TASK DESCRIPTION →
Please give the entries again in full and exactly, without any picture.

SUPPLIED DATA →
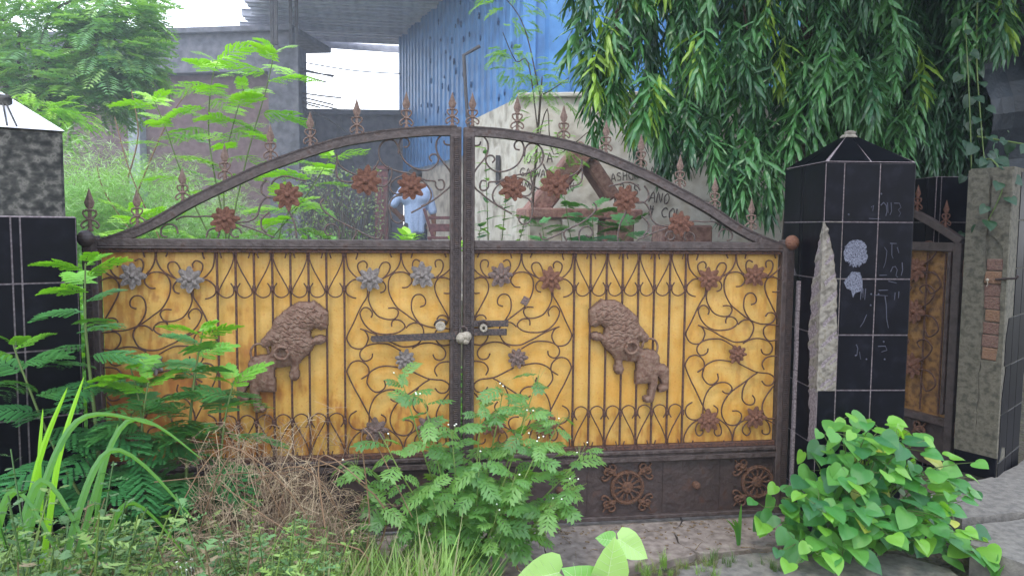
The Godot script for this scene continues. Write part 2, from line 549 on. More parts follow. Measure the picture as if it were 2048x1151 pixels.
# ---------------------------------------------------------------- the gate
const SCROLLS := [[60,1494,69,1522,61,1547,39,1557,17,1546,10,1515,19,1456,39,1424,65,1400,98,1389],[246,1505,236,1533,244,1554,266,1561,288,1540,291,1491,274,1449,245,1421,201,1396,165,1386],[347,1502,355,1537,345,1558,322,1562,297,1541,301,1481,323,1438,357,1407,391,1399],[532,1506,524,1534,536,1557,559,1556,575,1527,573,1485,555,1449,522,1417,485,1399,440,1396],[115,1449,118,1470,103,1486,81,1480,69,1463,75,1435,94,1407,120,1389],[173,1424,185,1459,202,1479,228,1477,238,1456,226,1424,201,1396,172,1386],[394,1484,373,1495,358,1484,354,1460,364,1431,391,1407],[478,1453,473,1477,482,1492,504,1492,516,1474,514,1449,500,1421,474,1399,451,1403],[87,1389,51,1389,22,1368,8,1344,12,1316,35,1298,61,1291],[172,1382,198,1379,214,1354,207,1329,185,1319],[125,1361,120,1333,116,1298,95,1263,74,1224,46,1161,21,1112,10,1080,23,1048,42,1030,72,1022,98,1029,115,1054,122,1082,110,1111,95,1125],[136,1354,126,1308,125,1280,139,1241,166,1202,193,1186,230,1177,264,1183,280,1212,273,1230,255,1239,225,1237],[137,1188,144,1209,136,1227,117,1241,95,1238,81,1217,80,1207,86,1185,105,1150,139,1118,181,1101,225,1099,270,1105,303,1123,314,1141,302,1162,279,1175,253,1173,244,1156,245,1138],[299,1346,329,1350,351,1378,342,1407,316,1426,278,1428,249,1417,231,1389,227,1354,234,1311,254,1269,277,1237,315,1208,342,1187,381,1161,419,1143,461,1132,506,1133,532,1149,543,1178,523,1196,496,1194,482,1175],[523,1403,493,1396,475,1371,472,1339,481,1307,501,1267,530,1214,558,1167],[478,1396,523,1399,562,1381,578,1349,564,1321,541,1314,519,1316],[393,1243,419,1254,422,1282,402,1307,372,1307,352,1282,348,1236,360,1200,380,1169,404,1140,413,1107,402,1072,384,1047,351,1033,310,1030,280,1037,249,1052,211,1070,174,1092,140,1107,106,1121,80,1129],[318,1130,336,1148,362,1158,388,1154,408,1136],[143,997,140,975,122,961,100,958,81,976,78,1001,90,1022,116,1040,160,1050,212,1049,250,1034,292,1009],[462,988,474,963,501,955,524,969,530,998,510,1027,475,1044,433,1050,392,1043,351,1022],[571,1120,533,1126,495,1125,473,1103,476,1071,494,1045,517,1034,559,1041],[570,943,540,947,502,941,480,923,471,898,485,869],[84,862,117,883,138,904,175,923,216,929,261,923,299,915],[154,612,123,667,75,762,48,812,15,885,12,913,33,948,66,960,96,951,119,926,125,897,117,868,114,840,130,811,153,792,175,790,197,802,210,823,203,852],[329,908,383,881,429,859,467,851,513,846,544,827,549,806,534,781,508,776,488,785,473,804],[444,851,414,834,378,806,341,781,300,753,271,725,246,686,234,643,241,603,268,562,307,550,337,560,356,592,352,618,330,633,300,634],[59,691,30,673,18,645,28,612,54,592,88,589,114,603,124,635,124,675,133,718,154,760,183,785,220,800,257,799,284,783,294,761,278,738,255,738,236,751],[385,809,364,770,357,738,358,701,378,675,405,666,428,674,434,699,418,722],[546,773,510,727,488,687,480,651,487,618,507,592,530,582,568,586],[108,527,127,526,124,508,105,496,88,509,82,535,92,564,118,585],[198,531,195,510,210,493,233,498,238,523,223,563,192,593],[402,540,414,510,396,489,377,497,364,519,375,548,408,576],[486,519,487,501,507,491,529,499,532,529,515,566,476,593],[69,470,62,449,40,442,17,457,14,486,26,522,51,558,88,585,129,595],[253,464,269,438,291,434,304,459,301,492,285,529,257,562,211,593,173,597],[363,464,352,435,326,433,308,459,309,492,319,531,344,560,381,581,419,587],[188,601,210,625,209,651,186,669],[476,596,527,569,562,550]]
var gate_note := "the wrought scrolls of one side panel above, those under the arch below; millimetres"
const ARCH_SCROLLS := [[97,2119,91,2102,68,2097,43,2107,31,2131],[31,2131,60,2150,89,2153,118,2140,136,2109,135,2068,119,2031,85,1989,61,1952,55,1915,67,1878,99,1849,153,1807,217,1768,268,1740],[160,2009,173,2028,160,2046,135,2044,125,2019,140,1990,173,1966,211,1963,257,1976,299,2006,324,2052,330,2093,315,2126,290,2125,277,2104,286,2084,307,2080],[333,2044,336,2085,357,2113,391,2115,421,2095,434,2063,429,2017,397,1979,346,1957,287,1946,237,1928,191,1892,166,1855,164,1821,183,1789,217,1776],[232,1928,190,1911,144,1906,140,1883,124,1864,101,1866,94,1891,105,1914,128,1912],[266,1931,300,1933,334,1924,368,1899,377,1870,364,1845,339,1836,309,1844],[372,1974,368,1941,381,1900,411,1875,458,1880],[435,2009,452,1976,492,1935],[522,1923,560,1936,607,1958,641,1992,649,2038],[309,1832,352,1824,378,1791,378,1741,362,1699,328,1686,306,1707,314,1732],[523,1905,584,1894,636,1907,652,1950,647,2000],[801,1897,850,1907,907,1920,956,1904,978,1875],[918,1818,962,1815,1007,1807,1034,1769,1049,1717,1090,1688,1171,1680],[940,1810,989,1809,1024,1833,1023,1871,1000,1901],[419,1640,437,1606,484,1615,570,1658,656,1701,712,1744,733,1782,716,1807],[640,1603,640,1646,665,1675,700,1672,714,1642,697,1621,675,1629],[856,1600,859,1656,876,1711,905,1767,900,1801],[967,1605,1055,1644,1144,1675,1189,1702],[571,1598,553,1632,566,1662],[990,1734,1027,1700,1028,1657,1002,1631],[1127,1624,1140,1650,1167,1650,1181,1625,1163,1607,1141,1611],[1247,1707,1297,1712,1352,1708,1406,1709,1444,1692],[1437,1622,1445,1657,1481,1670,1514,1649,1515,1614,1488,1605],[1245,1603,1235,1634,1257,1651,1290,1638,1300,1604]]
const LION := [699,1218,770,1277,794,1273,848,1272,885,1252,934,1216,971,1180,987,1133,1009,1109,1041,1073,1035,1043,1017,1037,986,1050,987,1020,1012,996,1048,995,1085,988,1105,958,1106,916,1143,907,1162,885,1162,771,1134,759,1110,754,1103,778,1127,802,1114,832,1098,850,1096,802,1085,754,1074,700,1031,698,1018,726,1048,737,1053,791,1053,809,973,805,969,853,977,889,973,931,927,934,891,944,891,920,901,890,892,866,868,861,849,885,855,921,854,945,835,974,799,1002,768,1052,738,1050,713,1065,713,1091,743,1097,767,1088,785,1076,793,1123,766,1141,736,1126,706,1136]

func arch_curve(top: bool) -> PackedVector3Array:
	var a := [30, 2197, 200, 2190, 422, 2163, 663, 2113, 978, 1998, 1171, 1907, 1375, 1803, 1497, 1729, 1564, 1692, 1624, 1662, 1715, 1625, 1830, 1585]
	return smooth(flat_pts(a), 4)

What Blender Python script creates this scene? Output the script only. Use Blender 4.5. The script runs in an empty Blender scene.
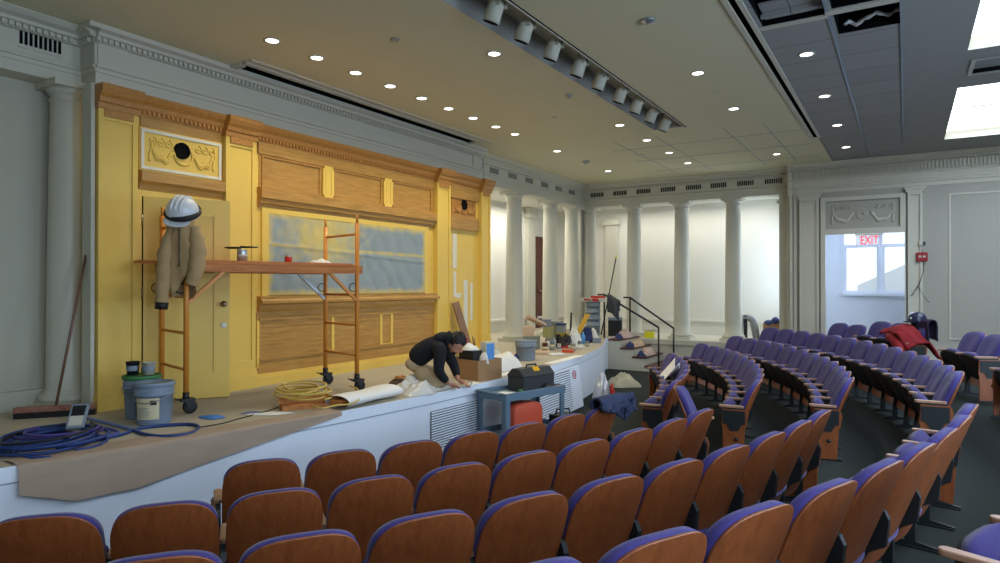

CORRECT RESPONSE →
The Godot script for this scene continues. Write part 2, from line 549 on. More parts follow. Measure the picture as if it were 2048x1151 pixels.
# ---------------------------------------------------------------- the gate
const SCROLLS := [[60,1494,69,1522,61,1547,39,1557,17,1546,10,1515,19,1456,39,1424,65,1400,98,1389],[246,1505,236,1533,244,1554,266,1561,288,1540,291,1491,274,1449,245,1421,201,1396,165,1386],[347,1502,355,1537,345,1558,322,1562,297,1541,301,1481,323,1438,357,1407,391,1399],[532,1506,524,1534,536,1557,559,1556,575,1527,573,1485,555,1449,522,1417,485,1399,440,1396],[115,1449,118,1470,103,1486,81,1480,69,1463,75,1435,94,1407,120,1389],[173,1424,185,1459,202,1479,228,1477,238,1456,226,1424,201,1396,172,1386],[394,1484,373,1495,358,1484,354,1460,364,1431,391,1407],[478,1453,473,1477,482,1492,504,1492,516,1474,514,1449,500,1421,474,1399,451,1403],[87,1389,51,1389,22,1368,8,1344,12,1316,35,1298,61,1291],[172,1382,198,1379,214,1354,207,1329,185,1319],[125,1361,120,1333,116,1298,95,1263,74,1224,46,1161,21,1112,10,1080,23,1048,42,1030,72,1022,98,1029,115,1054,122,1082,110,1111,95,1125],[136,1354,126,1308,125,1280,139,1241,166,1202,193,1186,230,1177,264,1183,280,1212,273,1230,255,1239,225,1237],[137,1188,144,1209,136,1227,117,1241,95,1238,81,1217,80,1207,86,1185,105,1150,139,1118,181,1101,225,1099,270,1105,303,1123,314,1141,302,1162,279,1175,253,1173,244,1156,245,1138],[299,1346,329,1350,351,1378,342,1407,316,1426,278,1428,249,1417,231,1389,227,1354,234,1311,254,1269,277,1237,315,1208,342,1187,381,1161,419,1143,461,1132,506,1133,532,1149,543,1178,523,1196,496,1194,482,1175],[523,1403,493,1396,475,1371,472,1339,481,1307,501,1267,530,1214,558,1167],[478,1396,523,1399,562,1381,578,1349,564,1321,541,1314,519,1316],[393,1243,419,1254,422,1282,402,1307,372,1307,352,1282,348,1236,360,1200,380,1169,404,1140,413,1107,402,1072,384,1047,351,1033,310,1030,280,1037,249,1052,211,1070,174,1092,140,1107,106,1121,80,1129],[318,1130,336,1148,362,1158,388,1154,408,1136],[143,997,140,975,122,961,100,958,81,976,78,1001,90,1022,116,1040,160,1050,212,1049,250,1034,292,1009],[462,988,474,963,501,955,524,969,530,998,510,1027,475,1044,433,1050,392,1043,351,1022],[571,1120,533,1126,495,1125,473,1103,476,1071,494,1045,517,1034,559,1041],[570,943,540,947,502,941,480,923,471,898,485,869],[84,862,117,883,138,904,175,923,216,929,261,923,299,915],[154,612,123,667,75,762,48,812,15,885,12,913,33,948,66,960,96,951,119,926,125,897,117,868,114,840,130,811,153,792,175,790,197,802,210,823,203,852],[329,908,383,881,429,859,467,851,513,846,544,827,549,806,534,781,508,776,488,785,473,804],[444,851,414,834,378,806,341,781,300,753,271,725,246,686,234,643,241,603,268,562,307,550,337,560,356,592,352,618,330,633,300,634],[59,691,30,673,18,645,28,612,54,592,88,589,114,603,124,635,124,675,133,718,154,760,183,785,220,800,257,799,284,783,294,761,278,738,255,738,236,751],[385,809,364,770,357,738,358,701,378,675,405,666,428,674,434,699,418,722],[546,773,510,727,488,687,480,651,487,618,507,592,530,582,568,586],[108,527,127,526,124,508,105,496,88,509,82,535,92,564,118,585],[198,531,195,510,210,493,233,498,238,523,223,563,192,593],[402,540,414,510,396,489,377,497,364,519,375,548,408,576],[486,519,487,501,507,491,529,499,532,529,515,566,476,593],[69,470,62,449,40,442,17,457,14,486,26,522,51,558,88,585,129,595],[253,464,269,438,291,434,304,459,301,492,285,529,257,562,211,593,173,597],[363,464,352,435,326,433,308,459,309,492,319,531,344,560,381,581,419,587],[188,601,210,625,209,651,186,669],[476,596,527,569,562,550]]
var gate_note := "the wrought scrolls of one side panel above, those under the arch below; millimetres"
const ARCH_SCROLLS := [[97,2119,91,2102,68,2097,43,2107,31,2131],[31,2131,60,2150,89,2153,118,2140,136,2109,135,2068,119,2031,85,1989,61,1952,55,1915,67,1878,99,1849,153,1807,217,1768,268,1740],[160,2009,173,2028,160,2046,135,2044,125,2019,140,1990,173,1966,211,1963,257,1976,299,2006,324,2052,330,2093,315,2126,290,2125,277,2104,286,2084,307,2080],[333,2044,336,2085,357,2113,391,2115,421,2095,434,2063,429,2017,397,1979,346,1957,287,1946,237,1928,191,1892,166,1855,164,1821,183,1789,217,1776],[232,1928,190,1911,144,1906,140,1883,124,1864,101,1866,94,1891,105,1914,128,1912],[266,1931,300,1933,334,1924,368,1899,377,1870,364,1845,339,1836,309,1844],[372,1974,368,1941,381,1900,411,1875,458,1880],[435,2009,452,1976,492,1935],[522,1923,560,1936,607,1958,641,1992,649,2038],[309,1832,352,1824,378,1791,378,1741,362,1699,328,1686,306,1707,314,1732],[523,1905,584,1894,636,1907,652,1950,647,2000],[801,1897,850,1907,907,1920,956,1904,978,1875],[918,1818,962,1815,1007,1807,1034,1769,1049,1717,1090,1688,1171,1680],[940,1810,989,1809,1024,1833,1023,1871,1000,1901],[419,1640,437,1606,484,1615,570,1658,656,1701,712,1744,733,1782,716,1807],[640,1603,640,1646,665,1675,700,1672,714,1642,697,1621,675,1629],[856,1600,859,1656,876,1711,905,1767,900,1801],[967,1605,1055,1644,1144,1675,1189,1702],[571,1598,553,1632,566,1662],[990,1734,1027,1700,1028,1657,1002,1631],[1127,1624,1140,1650,1167,1650,1181,1625,1163,1607,1141,1611],[1247,1707,1297,1712,1352,1708,1406,1709,1444,1692],[1437,1622,1445,1657,1481,1670,1514,1649,1515,1614,1488,1605],[1245,1603,1235,1634,1257,1651,1290,1638,1300,1604]]
const LION := [699,1218,770,1277,794,1273,848,1272,885,1252,934,1216,971,1180,987,1133,1009,1109,1041,1073,1035,1043,1017,1037,986,1050,987,1020,1012,996,1048,995,1085,988,1105,958,1106,916,1143,907,1162,885,1162,771,1134,759,1110,754,1103,778,1127,802,1114,832,1098,850,1096,802,1085,754,1074,700,1031,698,1018,726,1048,737,1053,791,1053,809,973,805,969,853,977,889,973,931,927,934,891,944,891,920,901,890,892,866,868,861,849,885,855,921,854,945,835,974,799,1002,768,1052,738,1050,713,1065,713,1091,743,1097,767,1088,785,1076,793,1123,766,1141,736,1126,706,1136]

func arch_curve(top: bool) -> PackedVector3Array:
	var a := [30, 2197, 200, 2190, 422, 2163, 663, 2113, 978, 1998, 1171, 1907, 1375, 1803, 1497, 1729, 1564, 1692, 1624, 1662, 1715, 1625, 1830, 1585]
	return smooth(flat_pts(a), 4)

What Blender Python script creates this scene? Output the script only. Use Blender 4.5. The script runs in an empty Blender scene.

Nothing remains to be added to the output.